BRUCKNER: Symphony No. 5 in B-flat (Nowak Edition) – London Sym. Orch./ Lance Friedel – MSR Classics

by | Mar 13, 2016 | SACD & Other Hi-Res Reviews

Could we be witnessing the birth of a born Brucknerian? Yes, if this recording has anything to say about it.

BRUCKNER: Symphony No. 5 in B-flat (Nowak Edition) – London Sym. Orch./ Lance Friedel – MSR Classics multichannel SACD MS 1600, 73:19 [Distr. by Albany] *****:

Not since 2010, as far as I can tell, has MSR ventured into Super Audio territory. I made a comment back then on their piano disc, the first they offered, that if subsequent issues were like this, then we were in very good hands. Well, listening to Lance Friedel’s Bruckner offering only confirms that assessment.

Friedel, known to me only once previously from a marvelous Nielsen album, has got the measure of this sometimes elusive, yet rather editorially stable Fifth Symphony. Bruckner’s second longest work has been accused of being difficult to hold together, yet if the truth is told it is one of the most successful works of his found on record. Perhaps there are just fewer interpretative decisions to make due to the numerous detailed instructions that the conductor left in the score, maybe partially inspired by a visit to Bayreuth to hear Wagner’s orchestral inklings up close and personal. He seems to have returned with a new vision especially of the brass and woodwinds, and pays much more attention instruction-wise than in any of the previous symphonies.

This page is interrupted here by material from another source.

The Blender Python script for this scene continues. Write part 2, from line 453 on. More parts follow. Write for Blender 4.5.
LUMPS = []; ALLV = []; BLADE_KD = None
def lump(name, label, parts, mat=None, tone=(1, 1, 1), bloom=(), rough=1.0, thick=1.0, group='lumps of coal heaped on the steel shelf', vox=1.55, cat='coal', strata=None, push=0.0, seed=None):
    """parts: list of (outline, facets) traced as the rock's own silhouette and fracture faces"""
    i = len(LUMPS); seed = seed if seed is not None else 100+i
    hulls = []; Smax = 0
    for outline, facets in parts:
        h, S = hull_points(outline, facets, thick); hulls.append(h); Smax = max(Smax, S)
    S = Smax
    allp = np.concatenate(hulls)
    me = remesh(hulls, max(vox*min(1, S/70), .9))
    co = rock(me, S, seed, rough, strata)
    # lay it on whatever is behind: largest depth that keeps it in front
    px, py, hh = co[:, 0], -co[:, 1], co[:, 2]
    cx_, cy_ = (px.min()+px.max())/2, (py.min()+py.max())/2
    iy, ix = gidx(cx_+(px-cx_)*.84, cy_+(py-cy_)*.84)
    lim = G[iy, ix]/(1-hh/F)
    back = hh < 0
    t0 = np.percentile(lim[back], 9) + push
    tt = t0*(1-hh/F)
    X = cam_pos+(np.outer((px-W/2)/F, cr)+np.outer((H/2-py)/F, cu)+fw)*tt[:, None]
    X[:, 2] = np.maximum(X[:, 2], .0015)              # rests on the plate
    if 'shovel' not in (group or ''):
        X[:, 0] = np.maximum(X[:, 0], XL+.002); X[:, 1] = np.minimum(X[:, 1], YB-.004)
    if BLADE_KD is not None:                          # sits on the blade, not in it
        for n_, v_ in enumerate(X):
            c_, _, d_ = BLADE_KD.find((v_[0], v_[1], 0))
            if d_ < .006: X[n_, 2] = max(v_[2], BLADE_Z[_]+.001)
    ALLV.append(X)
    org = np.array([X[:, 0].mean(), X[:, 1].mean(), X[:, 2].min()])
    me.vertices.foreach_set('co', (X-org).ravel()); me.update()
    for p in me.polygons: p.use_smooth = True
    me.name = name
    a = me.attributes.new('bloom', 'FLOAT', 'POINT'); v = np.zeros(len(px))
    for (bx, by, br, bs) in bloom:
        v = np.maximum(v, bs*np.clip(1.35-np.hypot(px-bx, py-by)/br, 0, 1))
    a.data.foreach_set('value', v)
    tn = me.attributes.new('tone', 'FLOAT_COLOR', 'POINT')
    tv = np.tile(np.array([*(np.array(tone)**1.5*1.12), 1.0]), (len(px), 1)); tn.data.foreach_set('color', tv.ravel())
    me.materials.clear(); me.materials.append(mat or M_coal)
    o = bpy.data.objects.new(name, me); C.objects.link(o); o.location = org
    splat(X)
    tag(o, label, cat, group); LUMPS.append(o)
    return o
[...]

This is also a very complex work thematically, with links moving across each movement. Yet there do not seem to be as many often jarring episodes which cause so many conductors fits, though the complications of the piece proved irresistibly provocative to early performers and publishers, notably Franz Schalk, who decimated the work in his “reduction”. Friedel takes the piece at face value, and relies heavily on his instinctual sense of balance and warmth to convey the innate tonal shimmer of the work, and allows the fully Brucknerian and traditional concept of “ground up” building blocks of harmonic structure to sway throughout. The soundstage is slightly distant yet exceptionally warm, perhaps a little like Karajan but with better sound than he could ever imagine. The LSO plays beautifully here, majestically when needed, but never losing the silky melodic imaging so important in this work.

If I continue to favor the RCA Harnoncourt with the Vienna Phil. it’s only because of the magnificent ingrained sensibilities that the conductor brings to the score. Yet Friedel is not far behind, and I am not convinced that further listening won’t displace the late, beloved conductor. Let’s hope for a series, and definitely in SACD!